Their presence in the city gave such a boost to the local school that only a few decades later Joan I of Anjou formalized the birth of the guild of Neapolitan goldsmiths.

Today, the Chapel houses the largest collection of silver busts placed in one place. There are 54 of them, and among them are depicted all 52 of the city’s patron saints. A record number. On the Saturday before the first Sunday in May, on the occasion of the renewal of the miracle of the saint’s liquefaction, the 52 busts precede in procession to the basilica of St. Clare the golden bust and cruets of St. Gennaro’s blood.

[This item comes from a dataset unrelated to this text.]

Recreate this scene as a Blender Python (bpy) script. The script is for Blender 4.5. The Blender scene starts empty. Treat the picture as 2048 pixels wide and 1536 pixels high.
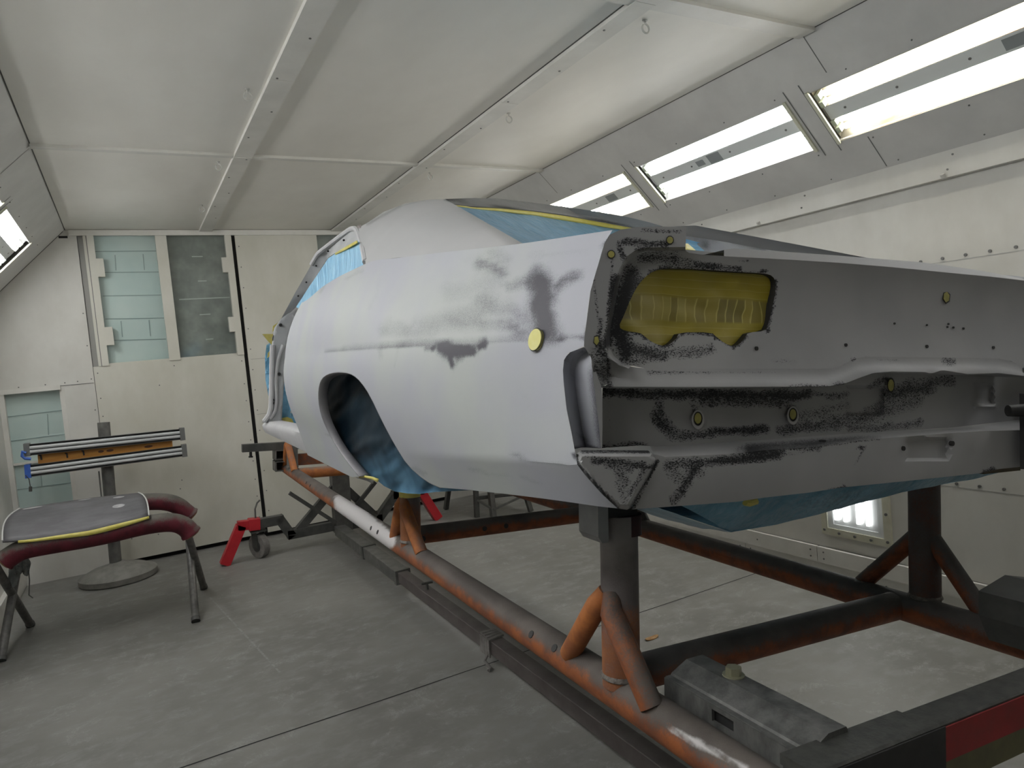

Unique pieces of the Chapel’s silver collection are the so-called Splendors, the two 18th-century candlesticks that tower in front of the high altar. About four quintals of silver were used to forge them. Charles of Bourbon donated 2,000 ducats, and the rest was raised through donations from devotees.

Il Museo del Tesoro di San Gennaro

The chapel is also connected to the Museum of the Treasure of San Gennaro, which collects and preserves paintings, statues, busts, jewelry and precious fabrics that Kings and Queens, nobles and common people brought as gifts to the Saint over the years. The museum area is over seven hundred square meters and since 2003 visitors can admire such valuable works as:

St. Gennaro’s mitre, an episcopal headdress in which a total of 3964 precious stones are set (3,328 diamonds to represent the hardness of faith, 168 rubies to represent the saint’s blood and 198 emeralds to represent knowledge), weighing a total of 18 kilograms;
The necklace of St. Gennaro, in which are inlaid precious stones and jewelry given as gifts over the centuries by sovereigns, popes, nobles and common people. These include Charles III of Bourbon, Maria Amalia of Saxony, Maria Carolina of Habsburg, Francis I of Austria, Joseph Bonaparte, Maria Christina of Savoy, and Victor Emmanuel II of Savoy. The last gift was a ring given in 1929 by Maria José, the last queen of Italy;
The insignia of the Order of San Gennaro, the brooch, plaque and mantle studded with gems of enamels, precious stones and decorations depicting the lily of the Bourbons.